I flew to Virginia Beach with my Passover program and urged him to consider putting this Jewish witness on CBN. He was a prayerful man and, after taking a night to think it over, he agreed.

From then on, my same program shown to a few thousand local viewers was seen by hundreds of thousands of national viewers. Their donations rescued me from bankruptcy and went on to help us establish the fine ministry you see today. We were approached by the other networks, expanded our air times, and steadily improved our production values until we compared with any program on television.

Our Israel Tours

The Israel tours, which I had taken infrequently, now became a regular event in our ministry, so I was able to make a living without drawing more than my opening day salary from donations, and that remains true today. I “moonlight;” the speaking engagements that I do, the royalties I receive, and the tours provide me with support. I work for the ministry “wholesale,” in effect. Twenty-eight years of this has been wonderful and I pray that I can do 28 more.

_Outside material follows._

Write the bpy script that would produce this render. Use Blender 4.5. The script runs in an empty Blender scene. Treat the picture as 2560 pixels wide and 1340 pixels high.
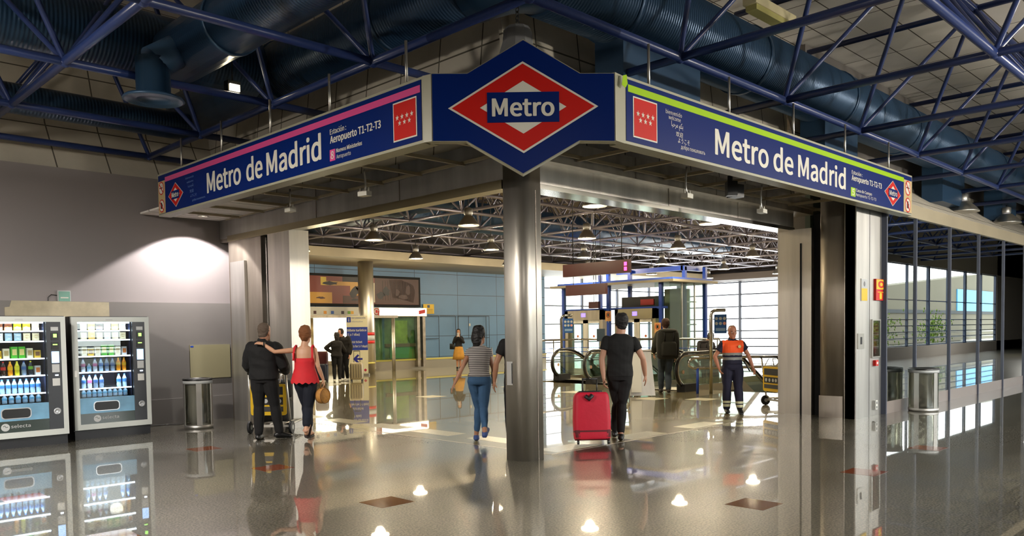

But, in my heart of hearts, I think the King will come by then and it won’t be necessary to minister in this fashion anymore.

The Finest Gift

As for the Jews, they came in good measure and, everywhere I go, I meet Jewish people who were “saved through Zola’s ministry.” That is the finest gift of them all and the one I appreciate the most. This letter is meant as a heartfelt thank-you to every one of you for your prayers, support, good wishes, fine letters, and all the rest. I have become acquainted with many Christians of various levels of “success” or “importance,” but I have never met a happier believer than myself. Thanks again.